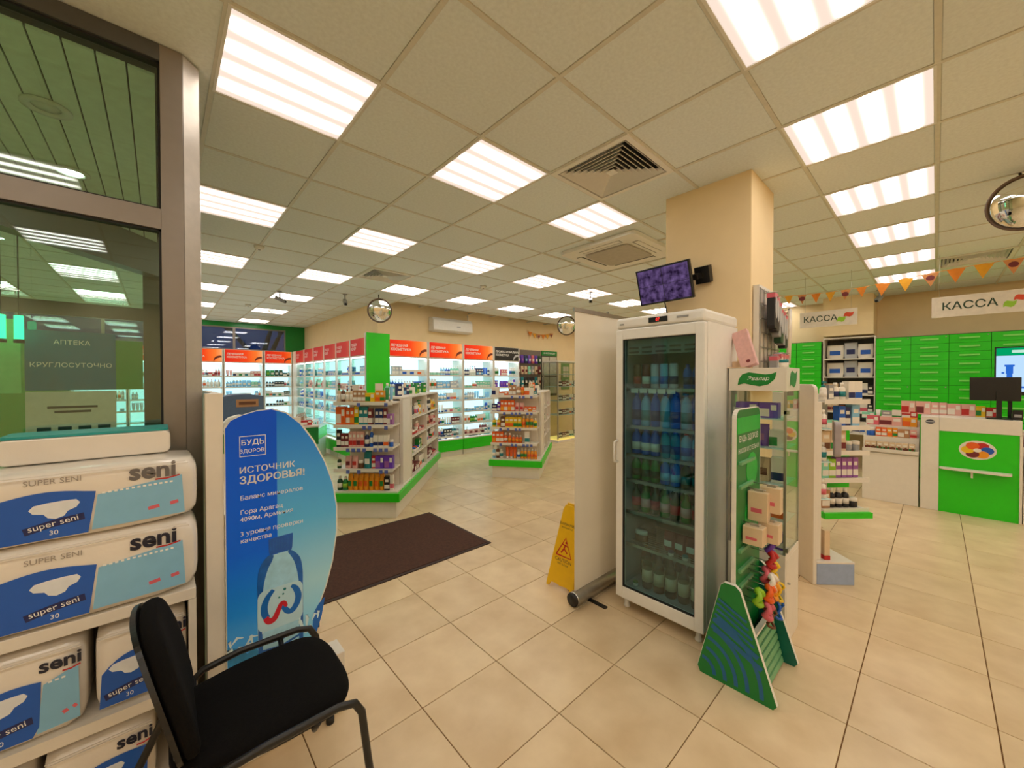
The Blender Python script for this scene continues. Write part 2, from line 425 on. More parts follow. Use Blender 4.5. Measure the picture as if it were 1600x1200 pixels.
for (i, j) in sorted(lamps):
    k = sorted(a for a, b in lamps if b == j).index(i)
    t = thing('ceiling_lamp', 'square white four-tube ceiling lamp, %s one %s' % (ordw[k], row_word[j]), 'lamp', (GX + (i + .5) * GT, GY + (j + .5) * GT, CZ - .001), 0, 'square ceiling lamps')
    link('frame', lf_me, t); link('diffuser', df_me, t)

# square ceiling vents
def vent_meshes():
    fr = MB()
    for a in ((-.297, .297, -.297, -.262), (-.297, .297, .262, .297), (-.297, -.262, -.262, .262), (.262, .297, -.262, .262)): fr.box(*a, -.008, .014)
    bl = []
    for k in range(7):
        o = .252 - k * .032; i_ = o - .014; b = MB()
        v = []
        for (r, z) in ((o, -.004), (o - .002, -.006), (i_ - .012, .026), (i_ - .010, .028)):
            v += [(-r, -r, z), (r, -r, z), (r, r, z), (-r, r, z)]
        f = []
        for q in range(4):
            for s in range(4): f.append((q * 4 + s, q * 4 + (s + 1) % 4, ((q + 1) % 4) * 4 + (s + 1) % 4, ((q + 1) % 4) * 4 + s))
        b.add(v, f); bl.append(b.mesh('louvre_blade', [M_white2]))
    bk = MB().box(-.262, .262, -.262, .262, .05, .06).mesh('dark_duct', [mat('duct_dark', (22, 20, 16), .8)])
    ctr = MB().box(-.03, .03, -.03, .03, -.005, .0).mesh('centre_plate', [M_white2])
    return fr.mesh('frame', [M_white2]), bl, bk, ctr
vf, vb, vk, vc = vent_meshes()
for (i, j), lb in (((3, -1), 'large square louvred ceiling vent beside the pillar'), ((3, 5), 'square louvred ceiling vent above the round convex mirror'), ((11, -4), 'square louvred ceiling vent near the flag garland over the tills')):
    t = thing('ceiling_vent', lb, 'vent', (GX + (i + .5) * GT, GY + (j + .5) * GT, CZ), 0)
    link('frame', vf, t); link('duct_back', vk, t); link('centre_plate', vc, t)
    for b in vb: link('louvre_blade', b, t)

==

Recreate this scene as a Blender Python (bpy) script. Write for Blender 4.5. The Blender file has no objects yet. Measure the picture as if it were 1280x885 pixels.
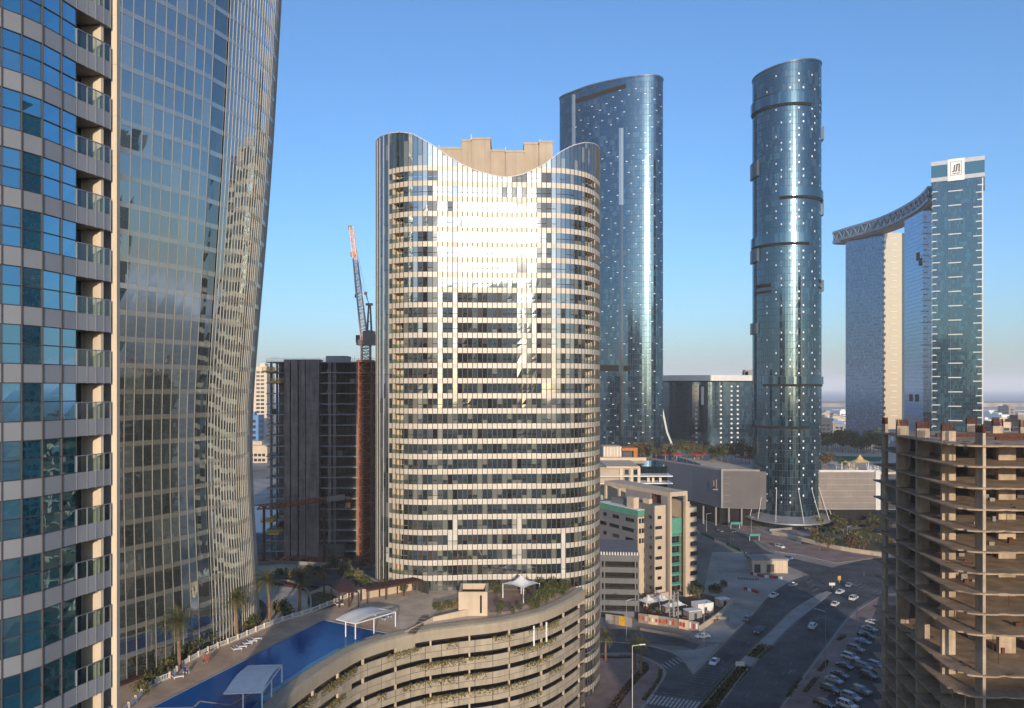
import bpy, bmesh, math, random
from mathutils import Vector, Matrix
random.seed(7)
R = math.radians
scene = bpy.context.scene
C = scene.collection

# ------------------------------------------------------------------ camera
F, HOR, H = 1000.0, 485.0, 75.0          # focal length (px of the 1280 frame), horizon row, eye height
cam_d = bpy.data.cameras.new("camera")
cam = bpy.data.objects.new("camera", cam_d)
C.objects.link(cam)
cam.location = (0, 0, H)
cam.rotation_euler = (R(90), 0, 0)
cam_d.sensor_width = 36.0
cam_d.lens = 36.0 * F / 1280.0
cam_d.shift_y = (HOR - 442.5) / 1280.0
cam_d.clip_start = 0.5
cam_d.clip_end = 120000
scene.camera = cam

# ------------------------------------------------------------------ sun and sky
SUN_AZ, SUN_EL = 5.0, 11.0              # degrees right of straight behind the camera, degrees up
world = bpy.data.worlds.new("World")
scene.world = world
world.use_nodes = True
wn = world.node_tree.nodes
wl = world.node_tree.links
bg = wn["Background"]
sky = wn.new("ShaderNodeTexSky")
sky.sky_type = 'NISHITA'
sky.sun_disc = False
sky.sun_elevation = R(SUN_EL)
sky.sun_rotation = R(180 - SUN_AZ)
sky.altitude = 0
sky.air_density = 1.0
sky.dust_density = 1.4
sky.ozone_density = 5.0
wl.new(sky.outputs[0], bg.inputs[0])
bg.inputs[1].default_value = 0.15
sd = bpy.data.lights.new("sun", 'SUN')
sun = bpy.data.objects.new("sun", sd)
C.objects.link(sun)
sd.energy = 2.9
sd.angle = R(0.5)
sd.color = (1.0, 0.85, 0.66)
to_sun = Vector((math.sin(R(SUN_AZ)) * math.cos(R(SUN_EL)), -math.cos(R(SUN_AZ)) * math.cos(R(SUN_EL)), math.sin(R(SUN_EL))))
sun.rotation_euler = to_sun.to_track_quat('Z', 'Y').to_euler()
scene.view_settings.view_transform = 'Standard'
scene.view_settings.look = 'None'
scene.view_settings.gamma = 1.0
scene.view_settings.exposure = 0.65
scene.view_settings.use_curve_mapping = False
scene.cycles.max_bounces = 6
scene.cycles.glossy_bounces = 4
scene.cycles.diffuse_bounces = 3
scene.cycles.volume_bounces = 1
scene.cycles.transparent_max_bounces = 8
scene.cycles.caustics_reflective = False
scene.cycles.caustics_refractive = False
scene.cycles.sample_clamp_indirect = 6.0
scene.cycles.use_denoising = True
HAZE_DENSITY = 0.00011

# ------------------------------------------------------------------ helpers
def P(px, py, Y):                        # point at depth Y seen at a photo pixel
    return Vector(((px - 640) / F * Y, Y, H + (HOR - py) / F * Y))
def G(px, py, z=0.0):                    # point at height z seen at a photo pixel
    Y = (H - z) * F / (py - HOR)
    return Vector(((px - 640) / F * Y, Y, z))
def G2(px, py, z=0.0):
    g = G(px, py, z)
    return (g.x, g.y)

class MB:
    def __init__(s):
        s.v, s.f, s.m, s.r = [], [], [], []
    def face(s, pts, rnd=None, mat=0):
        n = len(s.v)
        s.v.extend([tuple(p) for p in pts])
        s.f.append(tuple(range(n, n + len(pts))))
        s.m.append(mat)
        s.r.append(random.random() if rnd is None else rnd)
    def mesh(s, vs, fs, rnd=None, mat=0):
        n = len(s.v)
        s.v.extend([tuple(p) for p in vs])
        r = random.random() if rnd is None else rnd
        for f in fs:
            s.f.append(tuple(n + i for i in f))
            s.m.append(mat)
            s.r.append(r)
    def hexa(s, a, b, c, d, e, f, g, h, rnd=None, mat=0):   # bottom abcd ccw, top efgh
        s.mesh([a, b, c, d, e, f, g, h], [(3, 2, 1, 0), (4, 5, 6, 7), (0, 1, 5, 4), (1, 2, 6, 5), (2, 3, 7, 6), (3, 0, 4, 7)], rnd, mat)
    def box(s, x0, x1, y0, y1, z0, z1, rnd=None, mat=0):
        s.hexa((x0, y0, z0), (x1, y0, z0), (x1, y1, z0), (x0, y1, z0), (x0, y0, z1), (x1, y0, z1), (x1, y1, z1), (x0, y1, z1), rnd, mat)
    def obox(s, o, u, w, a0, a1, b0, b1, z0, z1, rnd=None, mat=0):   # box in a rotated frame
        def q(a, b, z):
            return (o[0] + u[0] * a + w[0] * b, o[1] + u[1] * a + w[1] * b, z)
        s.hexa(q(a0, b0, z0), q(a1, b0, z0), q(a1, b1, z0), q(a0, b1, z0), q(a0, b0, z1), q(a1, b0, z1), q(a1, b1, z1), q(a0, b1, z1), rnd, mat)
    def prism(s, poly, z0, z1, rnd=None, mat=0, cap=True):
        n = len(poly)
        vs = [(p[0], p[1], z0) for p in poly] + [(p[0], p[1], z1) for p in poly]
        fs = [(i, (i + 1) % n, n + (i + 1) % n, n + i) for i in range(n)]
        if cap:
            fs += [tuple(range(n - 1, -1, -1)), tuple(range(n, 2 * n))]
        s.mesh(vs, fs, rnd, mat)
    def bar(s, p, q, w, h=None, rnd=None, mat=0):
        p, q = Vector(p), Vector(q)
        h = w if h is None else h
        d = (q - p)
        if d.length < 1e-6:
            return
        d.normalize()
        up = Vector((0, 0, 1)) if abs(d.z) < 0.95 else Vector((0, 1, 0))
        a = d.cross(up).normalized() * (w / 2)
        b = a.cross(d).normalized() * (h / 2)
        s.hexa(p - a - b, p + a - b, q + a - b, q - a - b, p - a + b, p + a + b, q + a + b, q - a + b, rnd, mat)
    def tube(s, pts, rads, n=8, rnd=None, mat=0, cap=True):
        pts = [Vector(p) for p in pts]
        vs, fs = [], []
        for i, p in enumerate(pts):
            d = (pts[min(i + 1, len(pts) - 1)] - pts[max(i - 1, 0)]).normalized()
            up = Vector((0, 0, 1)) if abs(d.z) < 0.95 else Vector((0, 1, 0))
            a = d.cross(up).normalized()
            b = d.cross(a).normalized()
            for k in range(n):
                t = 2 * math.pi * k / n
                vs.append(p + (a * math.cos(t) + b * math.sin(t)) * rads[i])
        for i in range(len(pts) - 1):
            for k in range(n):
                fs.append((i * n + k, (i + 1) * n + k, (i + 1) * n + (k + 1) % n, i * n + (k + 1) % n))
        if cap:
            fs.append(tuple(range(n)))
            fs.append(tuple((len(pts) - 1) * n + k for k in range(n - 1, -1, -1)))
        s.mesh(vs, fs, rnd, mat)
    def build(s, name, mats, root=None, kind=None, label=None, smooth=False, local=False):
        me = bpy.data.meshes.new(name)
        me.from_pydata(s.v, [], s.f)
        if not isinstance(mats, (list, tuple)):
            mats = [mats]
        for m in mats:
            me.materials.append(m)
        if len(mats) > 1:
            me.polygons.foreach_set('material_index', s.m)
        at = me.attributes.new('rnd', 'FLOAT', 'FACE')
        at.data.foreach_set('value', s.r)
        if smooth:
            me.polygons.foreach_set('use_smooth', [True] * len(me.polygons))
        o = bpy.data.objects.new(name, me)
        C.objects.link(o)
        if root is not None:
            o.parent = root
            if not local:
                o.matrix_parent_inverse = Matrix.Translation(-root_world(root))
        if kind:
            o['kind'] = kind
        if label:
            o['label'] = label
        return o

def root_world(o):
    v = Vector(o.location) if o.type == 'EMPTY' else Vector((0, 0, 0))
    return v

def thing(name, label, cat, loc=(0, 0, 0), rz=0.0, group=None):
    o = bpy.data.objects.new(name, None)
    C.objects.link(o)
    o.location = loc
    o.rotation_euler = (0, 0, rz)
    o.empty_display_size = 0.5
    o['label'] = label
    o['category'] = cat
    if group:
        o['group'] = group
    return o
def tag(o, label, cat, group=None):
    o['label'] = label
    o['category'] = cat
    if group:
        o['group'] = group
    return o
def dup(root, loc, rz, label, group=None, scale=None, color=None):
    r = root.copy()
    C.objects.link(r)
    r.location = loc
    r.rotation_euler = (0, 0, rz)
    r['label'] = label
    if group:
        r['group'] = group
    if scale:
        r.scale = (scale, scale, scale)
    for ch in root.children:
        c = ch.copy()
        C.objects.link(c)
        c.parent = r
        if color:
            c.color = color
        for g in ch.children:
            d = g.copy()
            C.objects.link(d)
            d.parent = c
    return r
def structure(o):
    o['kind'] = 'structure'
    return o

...

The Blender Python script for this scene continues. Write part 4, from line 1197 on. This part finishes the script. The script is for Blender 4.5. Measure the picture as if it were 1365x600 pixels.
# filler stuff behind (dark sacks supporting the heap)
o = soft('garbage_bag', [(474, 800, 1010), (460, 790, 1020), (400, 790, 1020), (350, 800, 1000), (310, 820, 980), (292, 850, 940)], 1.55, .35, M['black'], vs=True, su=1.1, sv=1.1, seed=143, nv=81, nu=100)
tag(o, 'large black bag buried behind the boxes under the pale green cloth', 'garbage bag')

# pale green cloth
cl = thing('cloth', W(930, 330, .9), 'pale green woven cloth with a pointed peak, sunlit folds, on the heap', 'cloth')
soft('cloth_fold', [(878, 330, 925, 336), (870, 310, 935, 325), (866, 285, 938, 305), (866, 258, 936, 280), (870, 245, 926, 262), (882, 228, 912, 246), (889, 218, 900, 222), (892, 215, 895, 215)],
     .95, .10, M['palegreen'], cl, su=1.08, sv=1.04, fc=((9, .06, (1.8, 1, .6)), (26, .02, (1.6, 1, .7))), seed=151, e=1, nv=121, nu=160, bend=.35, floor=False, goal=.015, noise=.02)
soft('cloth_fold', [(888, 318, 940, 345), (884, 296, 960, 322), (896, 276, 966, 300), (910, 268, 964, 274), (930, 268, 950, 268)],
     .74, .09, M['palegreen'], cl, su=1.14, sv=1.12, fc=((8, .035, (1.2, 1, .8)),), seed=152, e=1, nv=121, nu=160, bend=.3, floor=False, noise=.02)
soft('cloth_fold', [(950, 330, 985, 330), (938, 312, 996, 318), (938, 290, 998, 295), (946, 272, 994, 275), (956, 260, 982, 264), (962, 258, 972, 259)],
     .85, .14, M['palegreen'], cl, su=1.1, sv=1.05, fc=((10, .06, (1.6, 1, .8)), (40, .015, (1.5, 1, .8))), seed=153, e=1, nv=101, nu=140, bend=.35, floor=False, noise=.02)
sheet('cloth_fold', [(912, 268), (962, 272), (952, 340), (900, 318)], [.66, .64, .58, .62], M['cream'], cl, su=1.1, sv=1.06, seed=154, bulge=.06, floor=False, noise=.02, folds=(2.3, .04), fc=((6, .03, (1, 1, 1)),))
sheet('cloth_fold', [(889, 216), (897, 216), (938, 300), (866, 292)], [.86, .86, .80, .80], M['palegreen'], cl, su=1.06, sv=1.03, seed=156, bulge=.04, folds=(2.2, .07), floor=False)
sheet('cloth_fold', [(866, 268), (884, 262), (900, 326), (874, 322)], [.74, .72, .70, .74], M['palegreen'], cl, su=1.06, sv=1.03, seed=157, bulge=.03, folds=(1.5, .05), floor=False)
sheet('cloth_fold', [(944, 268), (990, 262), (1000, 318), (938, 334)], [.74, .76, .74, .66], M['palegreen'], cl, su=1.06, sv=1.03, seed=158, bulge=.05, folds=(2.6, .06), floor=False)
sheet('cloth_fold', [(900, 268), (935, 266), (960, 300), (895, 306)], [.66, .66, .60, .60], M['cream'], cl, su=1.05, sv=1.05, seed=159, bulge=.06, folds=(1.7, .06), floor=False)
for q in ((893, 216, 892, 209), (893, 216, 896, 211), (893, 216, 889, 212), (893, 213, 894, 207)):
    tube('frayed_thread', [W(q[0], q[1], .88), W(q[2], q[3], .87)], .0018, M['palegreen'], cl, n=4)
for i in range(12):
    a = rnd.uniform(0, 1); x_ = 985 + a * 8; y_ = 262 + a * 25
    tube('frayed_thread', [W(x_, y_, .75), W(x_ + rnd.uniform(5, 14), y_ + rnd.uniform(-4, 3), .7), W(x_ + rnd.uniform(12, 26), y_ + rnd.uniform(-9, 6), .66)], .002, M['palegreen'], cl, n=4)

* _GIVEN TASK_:
Would you quote everything above from the line containing "were 1600x1200 pixels." down to the line containing "link('frame', lf_me, t);"? Include both of those lines and nothing else.

* _OUTPUT BELOW_:
The Blender Python script for this scene continues. Write part 2, from line 425 on. More parts follow. Use Blender 4.5. Measure the picture as if it were 1600x1200 pixels.
for (i, j) in sorted(lamps):
    k = sorted(a for a, b in lamps if b == j).index(i)
    t = thing('ceiling_lamp', 'square white four-tube ceiling lamp, %s one %s' % (ordw[k], row_word[j]), 'lamp', (GX + (i + .5) * GT, GY + (j + .5) * GT, CZ - .001), 0, 'square ceiling lamps')
    link('frame', lf_me, t); link('diffuser', df_me, t)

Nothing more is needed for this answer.